Sakino and Ishibashi 1985


This study expanded upon Sakino and Tomii (1981) by examining short beam-columns under shearing forces. Nine specimens with an a/D ratio of 1.0 were subjected to cyclic shearing combined with a constant axial load. Twelve specimens with an a/D ratio of 1.5 were tested monotonically with combined shear and axial loads. An effort was made to study the failure mechanism of such beam-columns. The paper closed with an analytical formulation to determine the ultimate strength of short beam-columns.

Experimental Study, Results, and Discussion

The procedure and test setup were nearly identical to those described in Sakino and Tomii (1981) and Tomii and Sakino (1979b). The monotonic tests with an a/D ratio of 1.5 displayed a crack pattern indicative of a flexure failure with plastic hinges forming at the ends. Previous monotonic tests with a/D ratios of 1.0 (Tomii and Sakino, 1979b) displayed the characteristic diagonal concrete cracking of a shear failure. The cyclically loaded specimens with an a/D ratio of 1.0 failed in shear, as opposed to the cyclically loaded specimens with a/D ratios of 2.0 and 3.0, which failed in flexure (Sakino and Tomii, 1981). (The authors define a “shear failure” as a failure in which the concrete fails in shear, contrary to Wakabayashi et al. (1976) and Kato et al. (1978) who consider this failure “flexural” since both flanges of the steel tube yielded at ultimate). These beam-columns showed considerable energy absorption and displayed less strength deterioration than the longer columns that failed in flexure. Like the longer specimens, the beam-columns tested here showed an initial decrease in capacity and then a slight increase as local buckling in the critical regions transformed the shape of the tube from rectangular to circular. Also, specimens with larger D/t ratios showed a larger decrease in shear resistance with successive cycles of loading.

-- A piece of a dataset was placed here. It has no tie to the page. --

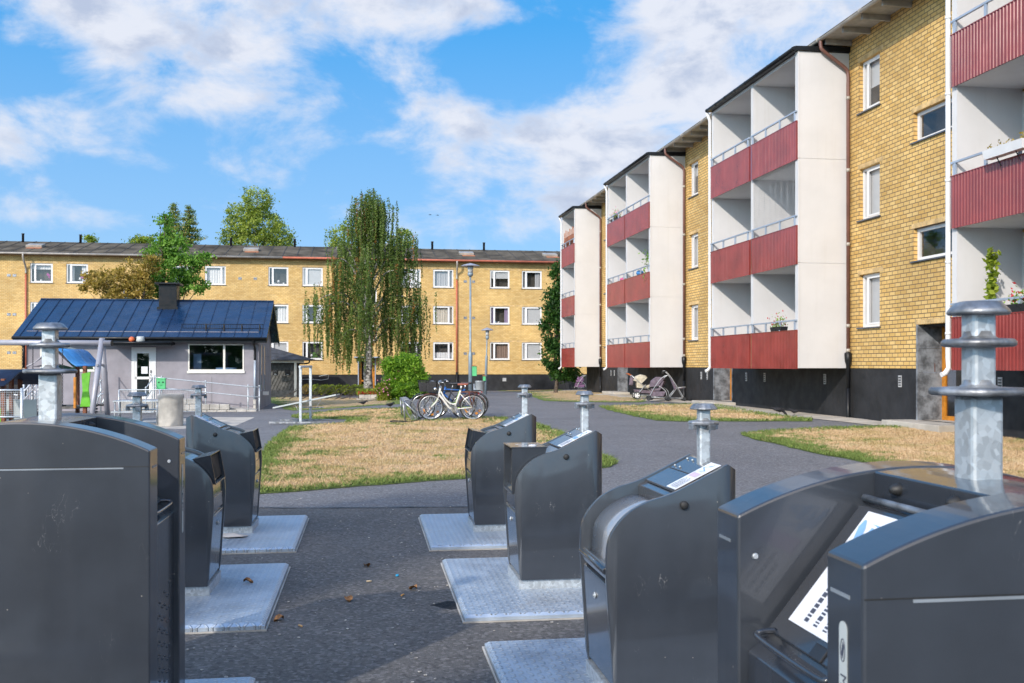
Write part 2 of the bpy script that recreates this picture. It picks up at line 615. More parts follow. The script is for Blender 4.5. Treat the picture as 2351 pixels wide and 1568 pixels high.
def mat_tread():
    """galvanised tread plate: raised lugs, turned the other way in every second row"""
    m, t, p, o = newmat("tread_plate")
    tc = N(t, 'ShaderNodeTexCoord')
    sp = N(t, 'ShaderNodeSeparateXYZ'); t.links.new(tc.outputs['Object'], sp.inputs[0])
    cell = .046
    u = M2(t, 'MULTIPLY', sp.outputs[0], 1 / cell); v = M2(t, 'MULTIPLY', sp.outputs[1], 1 / cell)
    fu = M2(t, 'SUBTRACT', M2(t, 'FRACT', u), .5); fv = M2(t, 'SUBTRACT', M2(t, 'FRACT', v), .5)
    par = M2(t, 'MODULO', M2(t, 'ADD', M2(t, 'FLOOR', u), M2(t, 'FLOOR', v)), 2.0)
    par = M2(t, 'ABSOLUTE', par)
    sgn = M2(t, 'SUBTRACT', M2(t, 'MULTIPLY', par, 2.0), 1.0)
    a = M2(t, 'MULTIPLY', M2(t, 'ADD', fu, M2(t, 'MULTIPLY', fv, sgn)), .7071)
    b = M2(t, 'MULTIPLY', M2(t, 'SUBTRACT', fu, M2(t, 'MULTIPLY', fv, sgn)), .7071)
    q = M2(t, 'ADD', M2(t, 'POWER', M2(t, 'ABSOLUTE', M2(t, 'MULTIPLY', a, 1 / .50)), 2.0), M2(t, 'POWER', M2(t, 'ABSOLUTE', M2(t, 'MULTIPLY', b, 1 / .16)), 2.0))
    lug = MR(t, q, 1.0, .25)
    ob = tc.outputs['Object']
    n = NOISE(t, ob, 5, 7, .65, .3)
    col = MIX(t, MR(t, n, .35, .68), (.39, .455, .53), (.50, .57, .64))
    col = MIX(t, MR(t, NOISE(t, ob, 2.2, 8, .7, .5), .52, .72, 0, .6), col, (.40, .36, .30))
    col = MIX(t, M2(t, 'MULTIPLY', lug, .85), col, (.66, .70, .74))  # lug tops painted lighter to imitate their glint
    t.links.new(col, p.inputs['Base Color'])
    p.inputs['Metallic'].default_value = .45
    t.links.new(MR(t, n, .3, .7, .38, .55), p.inputs['Roughness'])
    bump(t, p, lug, 1.0, .03)
    return m


def mat_powder(name, c=(.031, .037, .047), rough=.38):
    """charcoal powder coat with orange-peel grain, scuffs and streaks"""
    m, t, p, o = newmat(name)
    tc = N(t, 'ShaderNodeTexCoord')
    ob = tc.outputs['Object']
    n = NOISE(t, ob, 3.0, 6, .6)
    col = MIX(t, MR(t, n, .3, .7), tuple(x * .85 for x in c), tuple(x * 1.15 for x in c))
    mp = N(t, 'ShaderNodeMapping', inp={'Scale': (9, 9, .8)}); t.links.new(ob, mp.inputs[0])
    st = NOISE(t, mp.outputs[0], 2.0, 6, .65)
    col = MIX(t, MR(t, st, .60, .85, 0, .07), col, (.085, .082, .08))
    spk = N(t, 'ShaderNodeTexVoronoi', inp={'Scale': 17.0}); t.links.new(ob, spk.inputs['Vector'])
    sf = M2(t, 'MULTIPLY', MR(t, spk.outputs['Distance'], .055, .03), MR(t, NOISE(t, ob, 21, 2), .51, .56))
    col = MIX(t, M2(t, 'MULTIPLY', sf, .7), col, (.42, .38, .33))
    mp2 = N(t, 'ShaderNodeMapping', inp={'Scale': (5, 5, 1.6), 'Rotation': (.5, .7, .3)}); t.links.new(ob, mp2.inputs[0])
    wv = NOISE(t, mp2.outputs[0], 3.4, 3, .5, 1.2)
    sc = M2(t, 'MULTIPLY', MR(t, M2(t, 'ABSOLUTE', M2(t, 'SUBTRACT', wv, .5)), .0035, .0012), MR(t, NOISE(t, ob, 4.1, 3), .58, .66))
    col = MIX(t, M2(t, 'MULTIPLY', sc, .65), col, (.24, .24, .24))
    t.links.new(col, p.inputs['Base Color'])
    t.links.new(MR(t, st, .3, .75, rough - .01, rough + .03), p.inputs['Roughness'])
    p.inputs['Specular IOR Level'].default_value = .5
    p.inputs['Coat Weight'].default_value = .65
    p.inputs['Coat Roughness'].default_value = .09
    bump(t, p, NOISE(t, ob, 260, 2, .5), .16, .0015)
    return m


BRICK = mat_brick("yellow_brick", (.60, .355, .095), (.80, .545, .21), (.165, .108, .058))
BRICKF = mat_brick("yellow_brick_far", (.60, .375, .115), (.78, .55, .225), (.32, .205, .095), bw=.25, bh=.10, ms=.010)
PLINTH = mat("plinth_black", (.017, .0175, .020), .75, bs=90, bstr=.6, bd=.004, var=.25, vs=1.4, dirt=.25, dirtc=(.06, .057, .052))
WHITE = mat("white_render", (.61, .60, .595), .8, var=.025, vs=.9, bs=70, bstr=.12, dirt=.1, dirtc=(.50, .47, .42), streak=.22)
WHITEP = mat("white_paint", (.74, .74, .74), .4, var=.03)
RED = mat("red_metal", (.235, .034, .028), .22, coat=.35, rvar=.04, var=.10, vs=1.3, dirt=.08, dirtc=(.36, .12, .10), streak=.3)
RAILM = mat("rail_steel", (.40, .46, .54), .45, metal=.3, var=.08)
GALV = mat_galv("galvanised_steel")
GALVD = mat("worn_steel", (.32, .335, .355), .42, metal=.6, var=.3, vs=12, bs=60, bstr=.4, dirt=.35, dirtc=(.46, .47, .48))
TREAD = mat_tread()
BIN = mat_powder("charcoal_powder_coat")
BIN2 = mat_powder("charcoal_smooth", (.026, .031, .040), .25)
DRUM = mat("drum_steel", (.34, .36, .39), .22, metal=.25, coat=.5, var=.06)
BLACK = mat("black_void", (.006, .006, .007), .7, var=.1)
RUBBER = mat("black_rubber", (.018, .018, .018), .6, var=.15)
LABEL = mat("label_white", (.78, .79, .82), .35, var=.03)
LABELP = mat("label_grey", (.46, .50, .50), .45, var=.03)
STRIP = mat("seam_grey", (.22, .25, .28), .4)
INK = mat("label_ink", (.06, .07, .10), .5)
INKB = mat("label_blue", (.22, .40, .66), .5)
INKP = mat("label_pink", (.62, .48, .66), .5)
DARKMETAL = mat("dark_metal", (.02, .021, .024), .35, var=.1)
CONC = mat("concrete", (.46, .44, .40), .88, var=.16, vs=2.2, bs=40, bstr=.3, dirt=.3, dirtc=(.27, .25, .22))
CONCL = mat("concrete_slab", (.50, .45, .38), .9, var=.12, vs=1.5, bs=40, bstr=.3, dirt=.2)
GRANITE = mat("granite_panel", (.20, .215, .235), .55, var=.32, vs=4.5, bs=50, bstr=.2, dirt=.35, dirtc=(.06, .06, .065))
GLASS = mat_glass("window_glass")
GLASSD = mat_glass("dark_window_glass", alpha=.75, refl=.06)
INSIDE = mat("room_dark", (.075, .07, .065), .9, var=.2)
ORANGE = mat("orange_wood", (.55, .21, .02), .4, var=.15, vs=5)
SILL = mat("sill_metal", (.10, .115, .14), .4, metal=.3)
BROWNPIPE = mat("brown_pipe", (.16, .075, .058), .45, var=.1)
REDPIPE = mat("red_pipe", (.46, .13, .075), .45, var=.1)
ZINC = mat("zinc_gutter", (.42, .38, .33), .45, metal=.2, var=.15, vs=2)
BITUMEN = mat("roof_felt", (.115, .098, .074), .95, spec=.1, var=.3, vs=.7, bs=20, bstr=.3, dirt=.3, dirtc=(.14, .125, .09))
SOFFIT = mat("soffit_board", (.40, .39, .37), .8, var=.12)
BLACKP = mat("black_metal_roof", (.008, .009, .011), .4, spec=.3)
ASPH = mat_asphalt("asphalt_old", (.17, .167, .17))
ASPHN = mat_asphalt("asphalt_new", (.126, .119, .112), .5)
LAWN = mat_lawn("lawn_dry")
BLADE = mat_lawn("grass_blade", True)
BLUEROOF = mat("navy_sheet_roof", (.009, .034, .090), .26, metal=.1, var=.10, vs=1.1, bs=1.6, bstr=.5, bd=.03)
KIOSK = mat("grey_lilac_board", (.285, .27, .30), .75, var=.07, vs=1.8, bs=30, bstr=.15)
CREAM = mat("cream_frame", (.74, .73, .66), .5, var=.04)
WOODGREY = mat("grey_boards", (.13, .128, .12), .8, var=.2, vs=5)
POSTBROWN = mat("brown_post", (.20, .062, .022), .6, var=.2, vs=7)
LIME = mat("lime_panel", (.12, .42, .02), .4)
SKYBLUE = mat("blue_panel", (.06, .24, .55), .35)
MINT = mat("mint_green", (.10, .50, .20), .45, var=.06)
GREYPOLE = mat("grey_lacquer_pole", (.36, .36, .40), .38, metal=.2, var=.05)
LAMPPOLE = mat("lamp_pole_steel", (.24, .31, .37), .5, metal=.3, var=.1)
TRUNK = mat_bark("bark_birch", (.05, .045, .04), (.50, .48, .45), 3, 5)
TRUNKD = mat_bark("bark_brown", (.05, .038, .028), (.16, .125, .095))
CURT = {k: mat("curtain_" + k, c, .9, var=.05, vs=8) for k, c in dict(white=(.72, .72, .72), cream=(.60, .55, .46), lilac=(.34, .27, .42), brown=(.27, .19, .15), grey=(.42, .43, .45), dark=(.12, .11, .11), violet=(.16, .08, .16)).items()}
BLIND = mat("blind", (.66, .67, .68), .7, var=.03)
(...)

Analytical Study, Discussion, and Results

The analytical method proposed in this paper to compute the ultimate strength of a CFT beam-column in shear was based on the formulations by Wakabayashi et al. (1981) and Kato et al. (1978). The axial load is computed by summing the axial load on the concrete and the steel individually. The ultimate shear force is likewise computed by a summation of the ultimate concrete strength in shear and the ultimate steel strength in shear. The details of the individual strength calculations are given in the paper. Resulting from these computations are graphs of axial load ratio (P/Po) versus the shear strength ratio (V/Vmax). The analytical method presented agreed well for beam-columns with a/D ratios of less than 1.5.


Reference


Sakino, K. and Ishibashi, H. (1985). “Experimental Studies on Concrete Filled Square Steel Tubular Short Columns Subjected to Cyclic Shearing Force and Constant Axial Force,” Transactions of the Architectural Institute of Japan, No. 353, pp. 81-89.